In fact, it can be shown that there as many points left behind in this process as there were those that were removed. To see this, consider the points in the (0,1) interval in terms of base 3 (or ternial) notation. In this notation, 1/3 can be written as 0.1 and 2/3 can be written as 0.2. If we remove everything from 1/3 and 2/3 we are really removing everything between 0.1 and 0.2, or in other words, everything with a 1 in the first position after the point (except for .1 itself, but since .1 = 0.02222222..., we can represent it without using a one in any position). The next step examines the intervals (0, 0.1] and [0.2, 1) and removes their middle thirds. In this case we are removing everything between 0.01 and 0.02 in the first interval and between 0.21 and 0.22 in the second interval, or in other words, everything with a 1 in the second position after the point.
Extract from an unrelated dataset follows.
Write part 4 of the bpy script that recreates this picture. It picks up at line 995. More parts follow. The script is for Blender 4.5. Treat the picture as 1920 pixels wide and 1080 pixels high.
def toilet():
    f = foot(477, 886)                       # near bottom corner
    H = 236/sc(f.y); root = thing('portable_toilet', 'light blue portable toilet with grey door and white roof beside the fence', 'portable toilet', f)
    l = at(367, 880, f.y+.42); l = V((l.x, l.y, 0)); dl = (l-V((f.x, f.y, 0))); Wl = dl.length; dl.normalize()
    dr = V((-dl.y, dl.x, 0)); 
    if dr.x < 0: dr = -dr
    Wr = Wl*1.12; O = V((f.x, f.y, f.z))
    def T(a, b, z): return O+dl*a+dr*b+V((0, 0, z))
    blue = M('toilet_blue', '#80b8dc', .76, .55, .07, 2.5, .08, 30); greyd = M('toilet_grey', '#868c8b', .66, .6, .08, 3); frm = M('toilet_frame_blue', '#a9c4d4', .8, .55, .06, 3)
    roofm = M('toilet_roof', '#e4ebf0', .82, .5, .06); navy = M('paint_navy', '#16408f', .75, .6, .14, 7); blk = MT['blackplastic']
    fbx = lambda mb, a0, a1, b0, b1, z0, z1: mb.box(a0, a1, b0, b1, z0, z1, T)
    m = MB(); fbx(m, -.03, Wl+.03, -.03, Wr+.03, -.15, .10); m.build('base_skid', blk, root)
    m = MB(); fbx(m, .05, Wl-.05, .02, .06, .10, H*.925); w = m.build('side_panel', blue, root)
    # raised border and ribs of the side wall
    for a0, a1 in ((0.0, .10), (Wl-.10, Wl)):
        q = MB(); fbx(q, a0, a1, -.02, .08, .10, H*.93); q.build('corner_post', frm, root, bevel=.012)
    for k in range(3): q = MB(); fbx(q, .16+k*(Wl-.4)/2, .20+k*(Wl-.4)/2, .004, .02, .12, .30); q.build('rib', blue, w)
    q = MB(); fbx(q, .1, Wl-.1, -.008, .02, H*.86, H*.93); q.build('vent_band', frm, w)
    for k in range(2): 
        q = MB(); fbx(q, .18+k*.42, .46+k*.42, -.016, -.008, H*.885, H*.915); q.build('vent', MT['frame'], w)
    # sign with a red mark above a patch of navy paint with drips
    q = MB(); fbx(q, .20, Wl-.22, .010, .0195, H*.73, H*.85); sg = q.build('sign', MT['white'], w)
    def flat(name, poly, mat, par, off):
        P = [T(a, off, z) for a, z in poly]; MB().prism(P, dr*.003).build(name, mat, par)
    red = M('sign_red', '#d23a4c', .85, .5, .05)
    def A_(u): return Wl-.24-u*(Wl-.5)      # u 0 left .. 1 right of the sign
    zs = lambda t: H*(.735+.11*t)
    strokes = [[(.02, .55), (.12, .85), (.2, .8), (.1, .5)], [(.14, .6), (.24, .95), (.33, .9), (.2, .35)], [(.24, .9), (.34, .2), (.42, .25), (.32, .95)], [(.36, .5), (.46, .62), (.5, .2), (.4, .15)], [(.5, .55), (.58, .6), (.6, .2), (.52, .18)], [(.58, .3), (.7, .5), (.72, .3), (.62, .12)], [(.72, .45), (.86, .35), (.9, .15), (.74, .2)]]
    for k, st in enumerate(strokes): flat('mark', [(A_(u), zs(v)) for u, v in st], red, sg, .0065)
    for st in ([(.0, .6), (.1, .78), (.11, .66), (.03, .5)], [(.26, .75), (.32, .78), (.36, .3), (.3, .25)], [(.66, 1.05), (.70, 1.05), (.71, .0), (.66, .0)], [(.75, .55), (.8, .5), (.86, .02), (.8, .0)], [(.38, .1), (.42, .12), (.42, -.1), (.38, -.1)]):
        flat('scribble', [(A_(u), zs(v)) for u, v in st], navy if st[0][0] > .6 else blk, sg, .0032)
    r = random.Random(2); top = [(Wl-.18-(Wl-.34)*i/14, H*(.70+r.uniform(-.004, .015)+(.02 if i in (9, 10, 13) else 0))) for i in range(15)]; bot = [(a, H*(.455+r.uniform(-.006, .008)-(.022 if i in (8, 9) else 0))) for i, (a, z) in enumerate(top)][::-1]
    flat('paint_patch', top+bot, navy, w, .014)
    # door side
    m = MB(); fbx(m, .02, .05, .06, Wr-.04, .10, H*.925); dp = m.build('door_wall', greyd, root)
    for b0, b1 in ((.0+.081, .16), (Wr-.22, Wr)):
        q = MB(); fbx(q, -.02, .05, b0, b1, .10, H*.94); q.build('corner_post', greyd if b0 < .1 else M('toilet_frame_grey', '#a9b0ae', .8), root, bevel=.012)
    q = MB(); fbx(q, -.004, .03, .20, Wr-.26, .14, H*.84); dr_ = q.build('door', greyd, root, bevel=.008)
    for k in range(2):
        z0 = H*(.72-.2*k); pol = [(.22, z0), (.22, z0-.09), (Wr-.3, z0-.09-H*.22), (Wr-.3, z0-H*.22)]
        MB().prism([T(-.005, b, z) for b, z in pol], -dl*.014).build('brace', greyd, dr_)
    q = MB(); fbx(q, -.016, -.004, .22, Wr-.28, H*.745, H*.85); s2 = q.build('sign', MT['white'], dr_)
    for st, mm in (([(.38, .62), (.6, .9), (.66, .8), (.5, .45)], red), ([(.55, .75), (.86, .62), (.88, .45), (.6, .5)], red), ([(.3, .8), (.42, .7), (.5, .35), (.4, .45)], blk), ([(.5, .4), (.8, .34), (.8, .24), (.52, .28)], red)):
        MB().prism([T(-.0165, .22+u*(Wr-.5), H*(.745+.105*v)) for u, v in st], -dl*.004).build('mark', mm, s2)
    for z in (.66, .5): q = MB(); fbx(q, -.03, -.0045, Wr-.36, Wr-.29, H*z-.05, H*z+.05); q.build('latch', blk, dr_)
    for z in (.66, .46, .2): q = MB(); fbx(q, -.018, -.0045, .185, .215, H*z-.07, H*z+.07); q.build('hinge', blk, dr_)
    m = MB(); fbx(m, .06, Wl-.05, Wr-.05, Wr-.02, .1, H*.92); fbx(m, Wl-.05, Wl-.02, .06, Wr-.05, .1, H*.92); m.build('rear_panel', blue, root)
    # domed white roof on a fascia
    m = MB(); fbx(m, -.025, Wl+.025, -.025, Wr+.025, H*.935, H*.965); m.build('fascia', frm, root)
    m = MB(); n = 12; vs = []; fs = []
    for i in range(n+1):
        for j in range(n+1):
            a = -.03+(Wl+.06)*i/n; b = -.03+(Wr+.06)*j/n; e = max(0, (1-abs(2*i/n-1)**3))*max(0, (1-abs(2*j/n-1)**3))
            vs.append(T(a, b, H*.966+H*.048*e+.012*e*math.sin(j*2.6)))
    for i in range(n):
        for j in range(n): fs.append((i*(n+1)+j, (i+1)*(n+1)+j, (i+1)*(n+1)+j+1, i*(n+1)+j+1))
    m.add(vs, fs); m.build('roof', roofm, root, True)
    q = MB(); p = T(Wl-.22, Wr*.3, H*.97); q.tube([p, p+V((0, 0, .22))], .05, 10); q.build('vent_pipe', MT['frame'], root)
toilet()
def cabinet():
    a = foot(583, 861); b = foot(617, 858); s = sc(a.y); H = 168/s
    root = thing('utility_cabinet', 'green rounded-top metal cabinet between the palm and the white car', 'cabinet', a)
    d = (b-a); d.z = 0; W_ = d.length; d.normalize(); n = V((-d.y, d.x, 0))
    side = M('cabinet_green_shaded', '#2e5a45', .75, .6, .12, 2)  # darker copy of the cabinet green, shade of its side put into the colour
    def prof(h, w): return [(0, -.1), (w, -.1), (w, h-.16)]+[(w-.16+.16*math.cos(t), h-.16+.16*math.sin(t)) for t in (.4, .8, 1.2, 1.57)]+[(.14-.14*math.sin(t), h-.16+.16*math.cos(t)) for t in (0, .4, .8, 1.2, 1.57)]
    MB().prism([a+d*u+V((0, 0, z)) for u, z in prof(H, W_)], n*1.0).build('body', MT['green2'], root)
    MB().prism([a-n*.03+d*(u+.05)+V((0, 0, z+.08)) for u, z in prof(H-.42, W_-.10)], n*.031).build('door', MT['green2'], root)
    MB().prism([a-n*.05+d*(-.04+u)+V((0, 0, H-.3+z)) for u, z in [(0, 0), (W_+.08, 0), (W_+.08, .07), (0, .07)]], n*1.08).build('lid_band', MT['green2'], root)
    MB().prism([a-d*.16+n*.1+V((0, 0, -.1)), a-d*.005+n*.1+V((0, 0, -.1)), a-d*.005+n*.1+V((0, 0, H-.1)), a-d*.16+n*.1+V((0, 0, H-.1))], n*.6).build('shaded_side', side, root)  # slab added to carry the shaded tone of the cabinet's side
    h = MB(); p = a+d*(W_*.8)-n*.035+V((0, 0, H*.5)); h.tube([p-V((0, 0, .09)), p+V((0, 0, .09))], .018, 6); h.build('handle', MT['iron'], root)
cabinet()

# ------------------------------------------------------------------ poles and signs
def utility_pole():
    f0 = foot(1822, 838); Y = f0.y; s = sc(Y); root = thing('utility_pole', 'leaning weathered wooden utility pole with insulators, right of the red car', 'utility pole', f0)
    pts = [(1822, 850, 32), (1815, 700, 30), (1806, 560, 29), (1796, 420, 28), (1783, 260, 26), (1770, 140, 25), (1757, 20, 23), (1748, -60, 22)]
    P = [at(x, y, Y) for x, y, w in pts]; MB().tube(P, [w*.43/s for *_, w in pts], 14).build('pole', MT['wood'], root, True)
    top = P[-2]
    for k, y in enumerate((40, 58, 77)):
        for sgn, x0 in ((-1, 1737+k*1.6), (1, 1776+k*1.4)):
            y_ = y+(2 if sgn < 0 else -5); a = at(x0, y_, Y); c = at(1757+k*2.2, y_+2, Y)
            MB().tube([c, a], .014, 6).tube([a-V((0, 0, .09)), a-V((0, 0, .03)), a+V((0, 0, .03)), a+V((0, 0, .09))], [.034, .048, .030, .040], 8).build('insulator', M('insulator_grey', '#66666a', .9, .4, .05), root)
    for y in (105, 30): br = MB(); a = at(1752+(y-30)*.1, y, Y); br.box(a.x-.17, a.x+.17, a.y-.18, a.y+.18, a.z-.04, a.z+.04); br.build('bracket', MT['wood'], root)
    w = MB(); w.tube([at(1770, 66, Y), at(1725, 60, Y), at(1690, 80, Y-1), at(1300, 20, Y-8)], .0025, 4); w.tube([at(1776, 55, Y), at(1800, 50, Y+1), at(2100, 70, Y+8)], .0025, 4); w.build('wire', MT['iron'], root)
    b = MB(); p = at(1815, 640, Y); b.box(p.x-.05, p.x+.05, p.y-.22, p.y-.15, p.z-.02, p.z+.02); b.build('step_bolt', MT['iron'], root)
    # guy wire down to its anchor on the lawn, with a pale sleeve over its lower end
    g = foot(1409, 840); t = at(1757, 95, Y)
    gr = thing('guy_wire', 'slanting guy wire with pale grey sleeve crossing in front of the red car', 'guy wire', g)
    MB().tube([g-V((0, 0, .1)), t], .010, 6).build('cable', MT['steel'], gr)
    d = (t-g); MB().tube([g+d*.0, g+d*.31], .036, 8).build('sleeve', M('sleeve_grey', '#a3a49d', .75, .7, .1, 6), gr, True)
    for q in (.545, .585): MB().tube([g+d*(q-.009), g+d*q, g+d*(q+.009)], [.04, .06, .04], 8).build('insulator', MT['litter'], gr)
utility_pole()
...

By the time you are done, the net result is that the only numbers removed from the interval are the numbers with ternary representations containing a '1' somewhere after the point. So the numbers that remain are the ones that can be represented in ternary (base 3) notation with no '1' in any decimal (or ternial, if you prefer) place. Stated another way the cantor set consists of all the numbers between 0 and 1 that can be represented using only 0's and 2's in ternary notation. However, and here is the kicker, there exists a one-to-one correspondence between the numbers left in the CantorSet, and the all the real numbers between 0 and 1.
To see this, represent the real numbers in binary (instead of ternary) notation. Then each number can be represented by a string of 0's and 1's (e.g. 0.101 = 5/8). Now consider each number in the cantor set. You can map each one to a number in the interval (0,1) by representing it as a ternary number, changing all 2's to 1's and considering it a base 2 number. Likewise, each number in the interval (0,1) maps to a number in the Cantor set by representing the number in binary notation, changing all 1's to 2's and considering it a base 3 number. Thus there is a 1-1 correspondance between the CantorSet and the real numbers in the interval (0,1).
That's not a one-to-one mapping. Representations of numbers in the CantorSet are unique, but binary representations aren't: 0.022222... != 0.20000... but 0.01111... = 0.10000... Of course it's still a SurJection?, so proves the objects are the same cardinality. Any ideas on how an actual BiJection could be made, though? I'm curious.
Some topographically interesting facts about the Cantor set.
Since it is the complement of a union of disjoint open sets, it itself is a ClosedSet?.
Pick any point in the CantorSet. In any arbitrarily small neighborhood, there is some other number that can be represented as a ternary number with only 0's and 2's. Hence every point in the CantorSet is an accumulation point.
The last two statements combine to make the CantorSet a PerfectSet? in the topological sense.
Again, pick any point in the CantorSet (which is itself a subset of the unit interval). Any arbitrarily small neighborhood around that point contains an open set in the unit interval that is disjoint from the CantorSet. Thus the CantorSet is NowhereDense?.